Allah’ın rahmeti canlarını feda eden şehitlere, bu yolu bizim karşımızda açan yüce imama olsun. Allah’ın rahmeti böylesine rağbetle meydanda var olan siz mümin aziz bacı ve kardeşlerin üzerine olsun.

Allah’ın rahmet ve bereketi sizlerin üzerinize olsun.

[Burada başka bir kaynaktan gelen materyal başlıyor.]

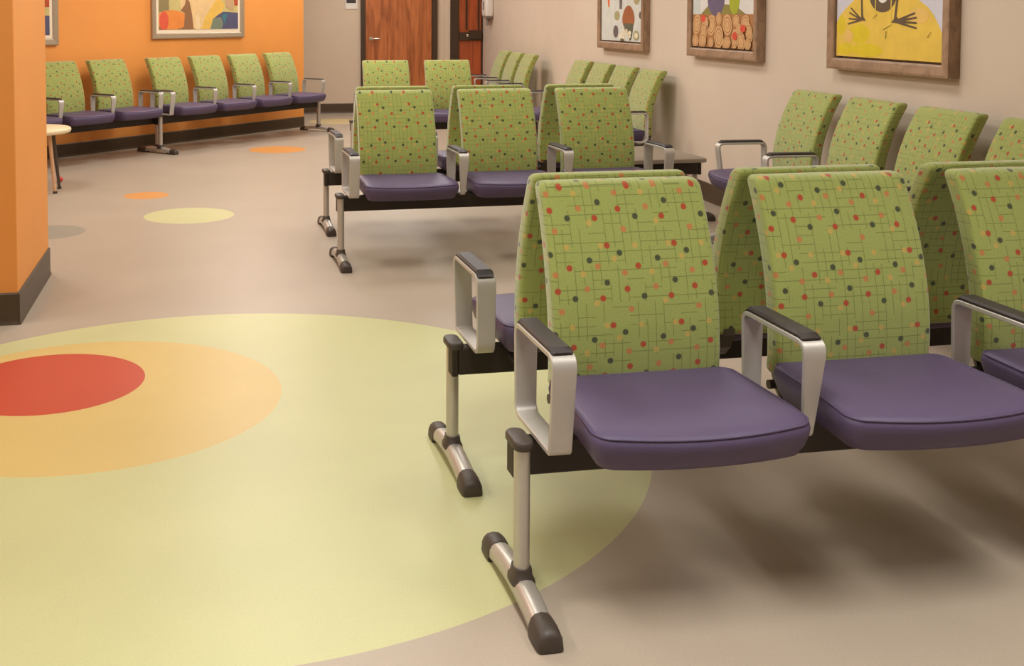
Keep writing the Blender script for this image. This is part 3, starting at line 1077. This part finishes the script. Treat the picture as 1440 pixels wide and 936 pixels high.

[1] - İslam İnkılâbı Rehberinin konuşmasından önce Eğitim ve Öğretim bakanı Ali Asgar Fani bakanlığın faaliyetleri hakkında bir brifing sundu

[2] - İkbal’ul A’mal c.2 S.643

[3] - İkbal’ul A’mal c.2 S.643

[4] - Al-ı İmran suresi – 164. Ayetin bir bölümü

[5] - Ülke eğitim ve öğretim sisteminde temel değişikliklere gidilmesi genel siyasetleri (30 Nisan 2013)

[6] -

[7] - 22 Eylül 2007 tarihinde ülke yetkililerine konuşması

[8] - 7 Temmuz 2014 tarihinde ülke yetkililerine hitaben yaptığı konuşma

[9] - Lozan bildirisinin yayınlanması ardından Amerika başkanının yaptığı konuşmaya değinilmekte

[10] - ABD dışişleri bakanlığının 26 Mart 2015 tarihli bildirisi ve Suudi rejiminin Yemen’e saldırısına destek vermesine değinilmektedir.